May 4, 2022 | Jennifer Davis, Arch SystemsEstimated reading time: 2 minutes
Buy new or make do? It’s an age-old debate for manufacturers who are trying to decide how best to manage machine assets inside their manufacturing facilities. New machines are expensive, but so is operating existing machines at a comparative deficit.
It’s important to recognize that increased demand for machines is a good thing. The global economy demands more products at an ever-increasing rate, and that can certainly mean increasing the number of physical assets needed to produce those products. At the same time, manufacturers need to be much more flexible with current assets to deal with shortages. But most manufacturers don’t have nearly enough visibility into the granular machine data from those existing assets to be as nimble as they need to be—and they know it. So, they’re rightly asking if their current assets are enough to get them through or if they need to pivot now and buy new machines to keep up.
The answer is both. Increasing dynamic machine utilization meets two critical needs for manufacturers. It allows for fewer machines to do more but also allows more machines to do even more dynamically. It’s not simply a zero-sum game of whether you buy more machines. The goal should always be to buy more as manufacturing demand increases, while maximizing and constantly increasing the value of existing machines along the way.
Fundamentally, it’s about creating the healthiest hardware and software ecosystem possible within the organization. Because moving hardware is a slow game, investment decisions must be intentional and long-term. Software, on the other hand, moves fast and allows ramp up and down the right way while making the most of what you currently have. This is certainly true when looking across your workforce and overall process operations and intelligence. But it’s even more true when looking at machine assets, where massive amounts of capacity are still being left behind in nearly every factory in the world. Therefore manufacturers are starting to see some of the biggest upfront ROIs coming from adding dynamic machine capacity to their overall plan.
More than 50% of all potential capacity is untapped. Nearly every industry expert agrees, with some arguing for numbers much higher. Today, there are trillions of dollars of purchased machine capacity across the global manufacturing footprint. Within electronics circuit board assembly alone, there is an estimated $100 to $200 billion. It’s easy to see why manufacturers are now jumping at the chance to unlock even a tiny fraction, let alone 40–60% of that hidden capacity.

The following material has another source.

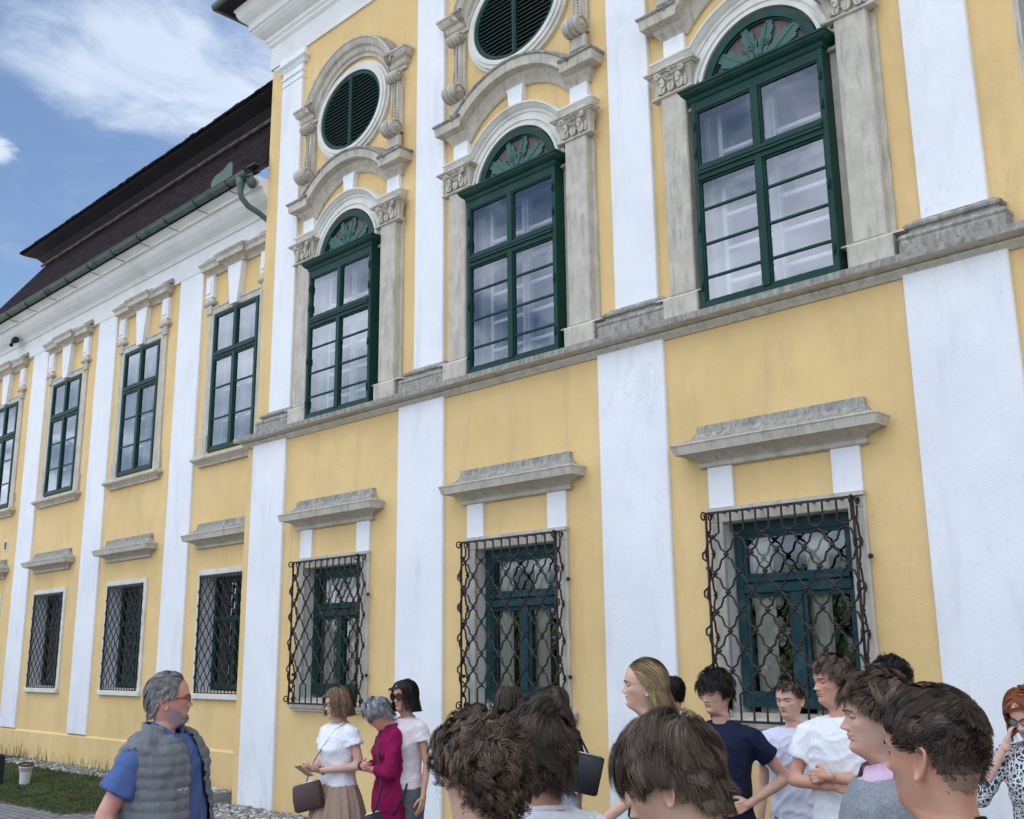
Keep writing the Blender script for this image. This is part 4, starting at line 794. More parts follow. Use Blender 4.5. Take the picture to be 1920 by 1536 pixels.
def V3(*a): return np.array(a, float)
def capsule(mb, p0, p1, r0, r1, n=14, ex=None):
    p0, p1 = V3(*p0), V3(*p1); d = p1-p0; l = np.linalg.norm(d); d = d/max(l, 1e-6); P = []; RR = []
    for a in (90, 65, 40, 18): P.append(p0-d*r0*math.sin(R(a))); RR.append(max(r0*math.cos(R(a)), 1e-4))
    for t in (0, .25, .5, .75, 1): P.append(p0+(p1-p0)*t); RR.append(r0+(r1-r0)*t)
    for a in (18, 40, 65, 90): P.append(p1+d*r1*math.sin(R(a))); RR.append(max(r1*math.cos(R(a)), 1e-4))
    mb.tube(P, RR, n)
def limb(mb, pts, rs, n=14):
    for a, b, ra, rb in zip(pts[:-1], pts[1:], rs[:-1], rs[1:]): capsule(mb, a, b, ra, rb, n)
def loft(mb, secs, n=28, mi=0):
    """closed stack of ellipses: (x, y, z, rx, ry)"""
    vs = []; fs = []
    for x, y, z, rx, ry in secs:
        for k in range(n): a = 2*math.pi*k/n; vs.append((x+rx*math.copysign(abs(math.cos(a))**.85, math.cos(a)), y+ry*math.copysign(abs(math.sin(a))**.85, math.sin(a)), z))
    m_ = len(secs)
    for i in range(m_-1):
        for k in range(n): fs.append((i*n+k, i*n+(k+1) % n, (i+1)*n+(k+1) % n, (i+1)*n+k))
    fs += [tuple(range(n-1, -1, -1)), tuple(range((m_-1)*n, m_*n))]; mb.add(vs, fs, mi, True)
def remesh(mb, voxel, smooth=4, disp=None):
    me = bpy.data.meshes.new('tmp'); me.from_pydata(mb.v, [], mb.f); o = bpy.data.objects.new('tmp', me); COL.objects.link(o)
    md = o.modifiers.new('r', 'REMESH'); md.mode = 'VOXEL'; md.voxel_size = voxel
    if smooth: ms = o.modifiers.new('s', 'SMOOTH'); ms.factor = .5; ms.iterations = smooth
    dg = bpy.context.evaluated_depsgraph_get(); e = o.evaluated_get(dg); r = bpy.data.meshes.new_from_object(e)
    n = len(r.vertices); co = np.empty(n*3); r.vertices.foreach_get('co', co); co = co.reshape(-1, 3); no = np.empty(n*3); r.vertices.foreach_get('normal', no); no = no.reshape(-1, 3)
    F = [tuple(p.vertices) for p in r.polygons]; bpy.data.objects.remove(o); bpy.data.meshes.remove(me); bpy.data.meshes.remove(r)
    if disp is not None: co = co+no*disp(co, no)[:, None]
    return co, F
def folds(amp, seed, zs=1.0):
    g = np.random.default_rng(seed); K = g.normal(size=(7, 3))*np.array([24, 24, 30*zs]); ph = g.uniform(0, 6.3, 7); A = g.uniform(.4, 1, 7)
    def f(co, no):
        w_ = co+.022*np.sin(co[:, [1, 2, 0]]*17+ph[0]); s = sum(a*np.sin(w_@k+p) for a, k, p in zip(A, K, ph)); return amp*.85*(1-2*np.abs(np.tanh(s*.8)))
    return f
# ---- head
HZ = [.231, .229, .222, .210, .190, .165, .142, .122, .108, .095, .075, .055, .035, .016, .002, -.010, -.035, -.065, -.10, -.15]
HB = [-.012, -.040, -.064, -.081, -.095, -.103, -.104, -.101, -.097, -.092, -.083, -.076, -.071, -.068, -.067, -.067, -.068, -.072, -.080, -.095]
HF = [-.010, .018, .042, .061, .078, .089, .094, .094, .087, .087, .087, .087, .083, .084, .076, .052, .022, .014, .018, .035]
HW = [.002, .026, .045, .0595, .0705, .0765, .0785, .078, .0755, .073, .0695, .064, .0575, .050, .046, .047, .051, .054, .062, .085]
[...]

But the “how” of doing this is where most manufacturers are stuck. Most data projects and solutions are designed to contextualize manufacturing machine data for use in the manufacturing execution system (MES), and for good reason. No manufacturer needs further explanation about the value of modern MES systems. But when it comes to solving problems like utilization, attrition, even OEE, the MES and the data structured to feed it, fundamentally solve a different problem. Nor are they designed to solve those problems that require all the machine data. Therefore so many manufacturers are fundamentally blocked and haven’t been delivered solutions that provide clarity into these new insights—those they desperately need to stay competitive in the immediate years ahead. This requires an entirely new category. Most importantly, it requires a near-perfect combination of domain experience and data expertise.